Di seguito, il commento di Dimitri Buffa dall'OPINIONE :
Dopo i generali americani, per fortuna a riposo, che ieri avevano inondato il "Sunday times" con i loro penosi appelli alla resa fatalista all'Iran degli ayatollah, ieri è stata la volta dei volenterosi aspiranti Chamberlain britannici a dare alle agenzie il solito documento buonista che attacca Tony Blair e il proprio sostegno alle larvate intenzioni di George W. Bush di volere fare pressione anche militare sull'Iran per convincerlo a rinunciare all'arma atomica.

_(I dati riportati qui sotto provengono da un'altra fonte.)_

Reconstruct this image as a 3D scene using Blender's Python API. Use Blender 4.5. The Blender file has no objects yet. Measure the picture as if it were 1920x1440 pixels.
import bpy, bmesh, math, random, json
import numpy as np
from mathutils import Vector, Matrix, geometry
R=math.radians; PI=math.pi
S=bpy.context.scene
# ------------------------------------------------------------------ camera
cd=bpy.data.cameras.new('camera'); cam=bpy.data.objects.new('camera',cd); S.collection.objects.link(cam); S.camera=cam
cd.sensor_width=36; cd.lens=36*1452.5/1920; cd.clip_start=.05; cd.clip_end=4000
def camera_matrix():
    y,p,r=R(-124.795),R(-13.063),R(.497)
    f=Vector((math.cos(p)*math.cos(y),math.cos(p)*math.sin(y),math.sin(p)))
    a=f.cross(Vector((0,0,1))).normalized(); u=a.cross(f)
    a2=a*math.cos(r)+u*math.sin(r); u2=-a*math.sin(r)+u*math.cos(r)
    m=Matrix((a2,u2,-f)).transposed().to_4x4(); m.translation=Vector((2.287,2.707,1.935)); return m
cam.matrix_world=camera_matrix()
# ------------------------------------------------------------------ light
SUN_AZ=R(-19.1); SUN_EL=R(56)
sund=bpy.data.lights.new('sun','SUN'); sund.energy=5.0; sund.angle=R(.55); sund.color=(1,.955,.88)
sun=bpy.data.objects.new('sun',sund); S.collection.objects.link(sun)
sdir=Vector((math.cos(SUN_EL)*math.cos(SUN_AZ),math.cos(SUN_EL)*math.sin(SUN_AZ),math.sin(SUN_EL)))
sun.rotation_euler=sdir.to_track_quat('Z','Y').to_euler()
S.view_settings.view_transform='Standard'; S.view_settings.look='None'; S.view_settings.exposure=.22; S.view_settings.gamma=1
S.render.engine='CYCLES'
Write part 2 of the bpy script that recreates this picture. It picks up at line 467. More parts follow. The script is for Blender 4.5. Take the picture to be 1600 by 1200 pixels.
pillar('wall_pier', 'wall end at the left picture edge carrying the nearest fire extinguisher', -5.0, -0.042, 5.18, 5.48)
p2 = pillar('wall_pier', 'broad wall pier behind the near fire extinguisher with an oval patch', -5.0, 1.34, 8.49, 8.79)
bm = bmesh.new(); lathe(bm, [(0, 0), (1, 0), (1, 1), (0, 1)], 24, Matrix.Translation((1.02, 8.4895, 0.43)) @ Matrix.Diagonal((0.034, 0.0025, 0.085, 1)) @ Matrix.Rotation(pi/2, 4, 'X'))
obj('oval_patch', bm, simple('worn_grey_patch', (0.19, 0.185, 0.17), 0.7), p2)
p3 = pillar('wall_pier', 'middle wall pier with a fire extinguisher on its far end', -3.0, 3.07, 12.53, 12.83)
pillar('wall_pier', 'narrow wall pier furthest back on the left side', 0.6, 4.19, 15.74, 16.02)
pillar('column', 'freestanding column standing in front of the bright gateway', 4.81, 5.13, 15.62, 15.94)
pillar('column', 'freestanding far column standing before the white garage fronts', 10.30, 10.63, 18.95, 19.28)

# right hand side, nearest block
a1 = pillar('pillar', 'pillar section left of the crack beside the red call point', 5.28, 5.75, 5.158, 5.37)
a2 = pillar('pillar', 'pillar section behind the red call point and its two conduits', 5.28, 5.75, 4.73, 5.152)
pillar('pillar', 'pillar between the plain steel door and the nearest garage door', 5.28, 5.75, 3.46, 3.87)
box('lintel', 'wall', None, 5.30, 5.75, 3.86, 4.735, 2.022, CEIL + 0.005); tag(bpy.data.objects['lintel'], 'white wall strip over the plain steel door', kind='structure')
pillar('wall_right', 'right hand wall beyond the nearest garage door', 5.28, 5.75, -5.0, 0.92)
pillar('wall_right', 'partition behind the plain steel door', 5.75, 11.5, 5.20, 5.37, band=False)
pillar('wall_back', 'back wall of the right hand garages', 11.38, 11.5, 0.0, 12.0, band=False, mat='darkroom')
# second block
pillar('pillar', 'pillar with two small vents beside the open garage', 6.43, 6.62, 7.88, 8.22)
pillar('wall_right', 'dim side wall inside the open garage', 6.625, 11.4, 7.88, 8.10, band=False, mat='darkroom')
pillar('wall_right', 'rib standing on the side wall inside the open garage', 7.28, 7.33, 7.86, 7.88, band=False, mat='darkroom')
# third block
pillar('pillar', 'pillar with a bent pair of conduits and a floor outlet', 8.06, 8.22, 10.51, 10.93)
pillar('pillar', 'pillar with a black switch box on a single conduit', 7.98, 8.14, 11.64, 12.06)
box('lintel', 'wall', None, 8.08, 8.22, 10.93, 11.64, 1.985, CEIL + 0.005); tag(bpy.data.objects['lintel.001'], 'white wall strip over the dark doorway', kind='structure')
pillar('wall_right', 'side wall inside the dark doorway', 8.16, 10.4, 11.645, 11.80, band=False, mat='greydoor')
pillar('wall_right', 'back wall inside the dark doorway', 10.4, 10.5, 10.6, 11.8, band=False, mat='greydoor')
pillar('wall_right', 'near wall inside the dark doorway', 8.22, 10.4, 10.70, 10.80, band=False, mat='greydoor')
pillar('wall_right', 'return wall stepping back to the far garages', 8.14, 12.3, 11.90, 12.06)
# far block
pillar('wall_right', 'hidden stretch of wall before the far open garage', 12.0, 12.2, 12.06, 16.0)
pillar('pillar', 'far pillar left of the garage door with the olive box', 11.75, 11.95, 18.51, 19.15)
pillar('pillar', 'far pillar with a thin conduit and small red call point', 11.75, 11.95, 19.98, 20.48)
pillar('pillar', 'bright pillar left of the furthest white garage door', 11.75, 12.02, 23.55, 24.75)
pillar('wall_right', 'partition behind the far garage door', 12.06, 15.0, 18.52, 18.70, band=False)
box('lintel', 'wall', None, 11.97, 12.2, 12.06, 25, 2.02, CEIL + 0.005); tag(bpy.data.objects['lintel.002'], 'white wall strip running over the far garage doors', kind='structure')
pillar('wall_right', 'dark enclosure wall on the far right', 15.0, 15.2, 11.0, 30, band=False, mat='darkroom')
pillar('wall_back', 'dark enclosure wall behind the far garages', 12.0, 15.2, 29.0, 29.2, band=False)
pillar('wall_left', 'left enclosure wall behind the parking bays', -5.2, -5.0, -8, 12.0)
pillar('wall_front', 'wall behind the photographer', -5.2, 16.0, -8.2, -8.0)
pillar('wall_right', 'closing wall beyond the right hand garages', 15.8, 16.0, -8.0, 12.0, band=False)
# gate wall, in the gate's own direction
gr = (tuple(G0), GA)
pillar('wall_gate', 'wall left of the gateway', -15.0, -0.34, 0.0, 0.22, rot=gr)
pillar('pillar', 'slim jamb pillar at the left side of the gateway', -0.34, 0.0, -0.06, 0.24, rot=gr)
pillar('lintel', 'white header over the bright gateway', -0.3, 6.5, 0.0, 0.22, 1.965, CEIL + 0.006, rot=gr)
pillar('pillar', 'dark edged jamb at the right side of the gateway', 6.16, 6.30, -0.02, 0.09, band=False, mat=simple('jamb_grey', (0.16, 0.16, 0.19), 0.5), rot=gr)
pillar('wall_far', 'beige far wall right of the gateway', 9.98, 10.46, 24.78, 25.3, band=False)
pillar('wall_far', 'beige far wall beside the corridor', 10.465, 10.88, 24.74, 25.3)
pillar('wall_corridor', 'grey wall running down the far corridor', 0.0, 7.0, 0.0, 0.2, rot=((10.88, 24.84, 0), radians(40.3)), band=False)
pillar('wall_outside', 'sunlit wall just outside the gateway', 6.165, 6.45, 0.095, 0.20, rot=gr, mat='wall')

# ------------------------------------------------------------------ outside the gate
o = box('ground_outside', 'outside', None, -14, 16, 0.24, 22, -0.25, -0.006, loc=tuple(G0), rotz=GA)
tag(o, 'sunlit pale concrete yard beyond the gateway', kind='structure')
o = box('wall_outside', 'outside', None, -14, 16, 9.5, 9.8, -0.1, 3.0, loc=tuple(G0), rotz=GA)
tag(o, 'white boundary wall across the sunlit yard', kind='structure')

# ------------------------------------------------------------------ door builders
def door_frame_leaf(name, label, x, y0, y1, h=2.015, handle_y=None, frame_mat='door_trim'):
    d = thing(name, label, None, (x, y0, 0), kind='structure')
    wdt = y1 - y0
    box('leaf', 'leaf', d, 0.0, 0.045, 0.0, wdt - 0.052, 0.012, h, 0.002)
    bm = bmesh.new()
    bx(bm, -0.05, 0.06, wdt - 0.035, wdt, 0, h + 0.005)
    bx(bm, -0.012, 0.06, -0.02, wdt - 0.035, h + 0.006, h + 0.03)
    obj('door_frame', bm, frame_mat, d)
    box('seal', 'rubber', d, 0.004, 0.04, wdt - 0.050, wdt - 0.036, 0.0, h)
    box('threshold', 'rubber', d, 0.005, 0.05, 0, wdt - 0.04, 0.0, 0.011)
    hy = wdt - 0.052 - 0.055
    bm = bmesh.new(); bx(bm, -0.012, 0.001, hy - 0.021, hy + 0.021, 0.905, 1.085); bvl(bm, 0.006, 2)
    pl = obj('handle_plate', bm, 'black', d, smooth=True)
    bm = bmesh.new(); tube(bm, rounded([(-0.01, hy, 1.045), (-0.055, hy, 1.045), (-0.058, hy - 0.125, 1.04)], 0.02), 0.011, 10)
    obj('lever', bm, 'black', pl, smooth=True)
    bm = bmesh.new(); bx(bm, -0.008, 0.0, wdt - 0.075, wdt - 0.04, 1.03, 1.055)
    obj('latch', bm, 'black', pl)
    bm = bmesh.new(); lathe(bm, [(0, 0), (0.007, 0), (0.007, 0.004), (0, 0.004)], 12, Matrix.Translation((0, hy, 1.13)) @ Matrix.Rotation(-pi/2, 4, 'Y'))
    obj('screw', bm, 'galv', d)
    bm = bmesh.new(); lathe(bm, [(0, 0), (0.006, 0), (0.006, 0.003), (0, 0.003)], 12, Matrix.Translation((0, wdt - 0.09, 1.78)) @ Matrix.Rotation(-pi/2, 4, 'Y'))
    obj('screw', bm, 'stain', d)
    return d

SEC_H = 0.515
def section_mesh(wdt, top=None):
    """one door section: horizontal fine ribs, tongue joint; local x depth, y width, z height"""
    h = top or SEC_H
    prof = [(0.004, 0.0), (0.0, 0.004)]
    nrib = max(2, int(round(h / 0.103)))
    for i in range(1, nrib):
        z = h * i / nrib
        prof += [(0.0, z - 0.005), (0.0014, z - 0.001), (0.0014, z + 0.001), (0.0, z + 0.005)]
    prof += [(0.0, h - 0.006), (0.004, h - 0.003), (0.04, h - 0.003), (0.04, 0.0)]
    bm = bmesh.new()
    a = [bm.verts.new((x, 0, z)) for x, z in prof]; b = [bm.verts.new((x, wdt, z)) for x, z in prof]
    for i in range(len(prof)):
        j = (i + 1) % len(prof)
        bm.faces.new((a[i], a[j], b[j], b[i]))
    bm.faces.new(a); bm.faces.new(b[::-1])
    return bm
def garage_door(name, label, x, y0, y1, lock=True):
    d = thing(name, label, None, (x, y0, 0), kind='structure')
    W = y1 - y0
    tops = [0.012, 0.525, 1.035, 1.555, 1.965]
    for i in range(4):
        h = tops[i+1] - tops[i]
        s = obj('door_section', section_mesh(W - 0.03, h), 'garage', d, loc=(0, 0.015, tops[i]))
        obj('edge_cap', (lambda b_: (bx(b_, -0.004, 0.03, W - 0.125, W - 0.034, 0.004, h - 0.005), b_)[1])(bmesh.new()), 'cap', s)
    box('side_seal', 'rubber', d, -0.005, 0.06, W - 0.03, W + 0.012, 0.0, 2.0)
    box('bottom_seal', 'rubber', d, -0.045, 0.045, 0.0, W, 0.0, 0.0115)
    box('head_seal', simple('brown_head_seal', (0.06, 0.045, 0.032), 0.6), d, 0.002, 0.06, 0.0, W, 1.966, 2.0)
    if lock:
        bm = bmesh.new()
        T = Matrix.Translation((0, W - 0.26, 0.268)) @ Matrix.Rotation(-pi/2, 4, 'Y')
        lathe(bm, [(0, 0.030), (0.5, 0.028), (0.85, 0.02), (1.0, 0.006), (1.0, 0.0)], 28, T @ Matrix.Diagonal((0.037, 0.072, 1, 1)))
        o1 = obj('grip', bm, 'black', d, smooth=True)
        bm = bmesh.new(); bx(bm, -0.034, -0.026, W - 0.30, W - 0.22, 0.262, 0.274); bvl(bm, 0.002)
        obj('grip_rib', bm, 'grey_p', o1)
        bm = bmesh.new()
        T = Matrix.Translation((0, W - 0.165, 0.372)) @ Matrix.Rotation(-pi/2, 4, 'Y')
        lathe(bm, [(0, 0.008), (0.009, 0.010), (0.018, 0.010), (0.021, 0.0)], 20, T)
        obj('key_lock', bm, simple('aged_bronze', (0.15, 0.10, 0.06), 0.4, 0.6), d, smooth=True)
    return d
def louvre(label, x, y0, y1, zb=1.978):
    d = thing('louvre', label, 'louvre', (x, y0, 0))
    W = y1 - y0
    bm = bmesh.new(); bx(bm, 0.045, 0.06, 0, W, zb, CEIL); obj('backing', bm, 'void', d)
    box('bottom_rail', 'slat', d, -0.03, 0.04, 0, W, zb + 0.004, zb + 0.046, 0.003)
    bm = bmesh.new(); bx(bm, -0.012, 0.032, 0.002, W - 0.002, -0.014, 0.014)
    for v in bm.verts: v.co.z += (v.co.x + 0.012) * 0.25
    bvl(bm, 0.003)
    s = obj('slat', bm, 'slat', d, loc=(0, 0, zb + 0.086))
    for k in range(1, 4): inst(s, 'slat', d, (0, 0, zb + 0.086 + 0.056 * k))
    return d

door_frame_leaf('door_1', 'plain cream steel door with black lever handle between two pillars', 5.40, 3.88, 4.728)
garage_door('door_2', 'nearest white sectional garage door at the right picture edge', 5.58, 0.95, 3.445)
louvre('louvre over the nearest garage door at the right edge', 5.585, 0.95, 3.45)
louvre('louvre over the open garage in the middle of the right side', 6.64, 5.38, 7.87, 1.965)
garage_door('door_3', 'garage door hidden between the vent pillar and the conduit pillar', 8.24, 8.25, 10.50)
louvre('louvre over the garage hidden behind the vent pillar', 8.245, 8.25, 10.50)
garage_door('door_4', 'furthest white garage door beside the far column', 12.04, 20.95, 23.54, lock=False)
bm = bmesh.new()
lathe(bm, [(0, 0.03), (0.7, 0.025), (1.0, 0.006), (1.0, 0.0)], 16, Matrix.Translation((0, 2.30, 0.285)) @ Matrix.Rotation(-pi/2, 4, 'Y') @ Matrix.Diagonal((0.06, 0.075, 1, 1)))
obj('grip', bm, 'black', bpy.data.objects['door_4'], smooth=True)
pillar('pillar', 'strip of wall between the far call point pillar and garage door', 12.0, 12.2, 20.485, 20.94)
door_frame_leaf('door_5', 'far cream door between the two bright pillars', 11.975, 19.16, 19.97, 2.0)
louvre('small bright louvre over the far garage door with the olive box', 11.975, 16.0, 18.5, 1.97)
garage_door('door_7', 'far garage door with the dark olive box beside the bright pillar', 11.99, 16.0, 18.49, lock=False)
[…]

In una lettera aperta firmata da tutti i maggiorenti e i responsabili di varie ong, ad esempio la Oxfam, i sindacati Unison, Gmb e Amicus, e le organizzazioni religiose “Christian solidarity worldwide e Muslim Parliament”, si chiede a Blair di mettere in croce l'alleato Bush perché rinunci a ogni forma di minaccia militare su Teheran. Minaccia, si badi bene, di guerra neppure a parlarne. E il tutto in nome di non si sa bene quale dialogo o prospettiva di accordo con il regime antisemita di Ahmadinejad.
I buonisti a oltranza sono riusciti a garantirsi l'appoggio di un'altra ex quinta colonna, cioè il passato ambasciatore britannico a Teheran, sir Richard Dalton, secondo cui "il ricorso all'azione militare, se non in caso di legittima difesa, non solo non funzionerebbe, ma sarebbe un disastro per l'Iran, l'intera regione e il mondo". Miele per le orecchie di questi novelli campioni dell'appeacement con il tiranno antisemita di Teheran, ad avviso dei quali "anche secondo le peggiori stime, l'Iran è ancora lontana anni dall'avere un'arma nucleare...". La vulgata rassicurante è che "c'è ancora tempo per trattare e il Primo ministro deve far sì che i nostri alleati lo usino". Il rapporto intitolato "Tempo di parlare: le ragioni per una soluzione diplomatica sull'Iran", accusa persino il primo ministro britannico Tony Blair di usare la prospettiva di un'azione militare come "un mezzo negoziale". Come a dire che la guerra non solo non si deve fare ma neanche promettere.
La teoria di questi utilissimi (all'Iran) idioti è che le conseguenze di un nuovo conflitto in Medio Oriente sarebbero "inimmaginabili" e che i soldati inglesi verrebbero presi di mira, per ritorsione, in Iraq e in Afghanistan e che in genere tutta l'area risulterebbe destabilizzata. Argomentazioni abbastanza risibili e demagogiche, se si vuole, e che non tengono conto che oramai e da anni, quelle zone sono di fatto zone di guerra e non si vede cosa altro possa essere destabilizzato dal terrorismo islamico che non lo sia già stato prima. In realtà ad avvantaggiarsi di questi proclami sarà come al solito proprio il tiranno di Teheran che potrà vendersi la cosa come una "divisione", da lui provocata, sul fronte interno occidentale. Quello che più di ogni altro dovrebbe essere compatto nel minacciarlo di fargli fare la fine di Saddam Hussein.